As an “Average” user with enough IT experience I feel I can contribute to other Average Joes and Janes having a somewhat better system (or product) on their desktops. (I also think more users should get involved as I have seen many useful ideas (contributions) made by everyday users in my time, but that is a different story).
Even before I retired nine years ago software Beta testing became more of a user experience as companies downsized and laid off dedicated teams of testers. It seems to have become the Users ***responsibility*** to submit flaws in software. The only way new software gets out seems to as nothing more than Beta releases, quickly jumped on by users, then becoming stable products. It is now the way is, even with products from the big boys, IBM, MSofoft, Google, Facebook… Companies with enough resources to know better.
Anonymous
Sounds like you are using the same short and easily memorizable password everywhere.
Anon
I think the real lesson to learn here is “Never user browser extensions for password managers”. Yes they can be convenient but almost all vulnerabilities in password management systems have to do with the browser extensions exposing the credentials. Don’t use browser extensions and you most likely won’t have any issue.
Mark Stockley
I think this is a case of security nihilism. Reused passwords, stolen in data breaches, are abused constantly. Password manager bugs that allow the extraction of passwords are bad, and they’re eye-catching, but I’ve not yet seen a case of a password manager bug being exploited in the wild. I’m not excusing password manager bugs, or saying they aren’t serious, but if we could get everyone who reuses passwords to switch to using password managers, even ones that occasionally exhibit serious flaws, we’d fix a massive problem. Sure, we’d replace it with another problem, but that problem is far smaller.
Max
I think what he is saying is, use a password manager, but don’t use a browser extension with it (or don’t use a password manager that is a browser extension). I would agree to the extend that: Standalone PW manager > Browser extension PW manager > no PW manager.
Tony Gore
Between a rock and a hard place –
1) with hundreds of things I need passwords for, can’t sensibly remember them all – especially the ones only used once a year.

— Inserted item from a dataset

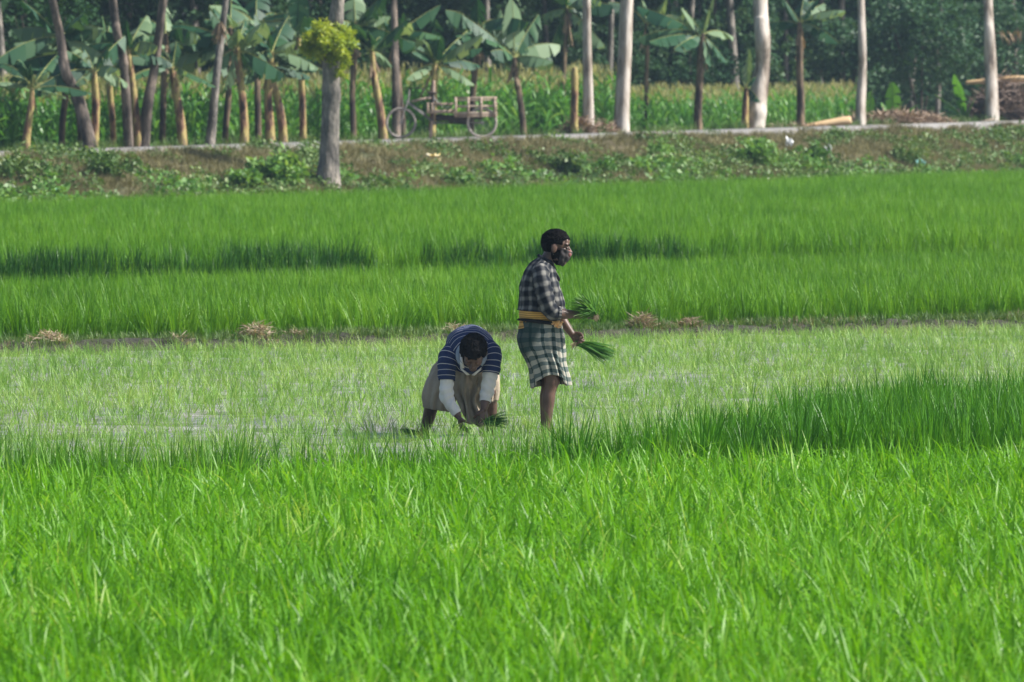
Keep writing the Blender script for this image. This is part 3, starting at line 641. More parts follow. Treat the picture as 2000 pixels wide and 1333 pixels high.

2) Browsers (/extensions) – at the mercy of security as they are clearly top hacking targets
3) Password Managers – all have their foibles, work cross platform, but again are high value targets
Laurence Marks
> Microsoft has bundled software it deems might be helpful since the beginnings of Windows, although rarely from branded third-parties.
Isn’t Windows Defender really your competitor, Giant Software?
> Doing so implies some kind of security check has been carried out on the program.
I sure hope they tested Defender well before deciding to include it.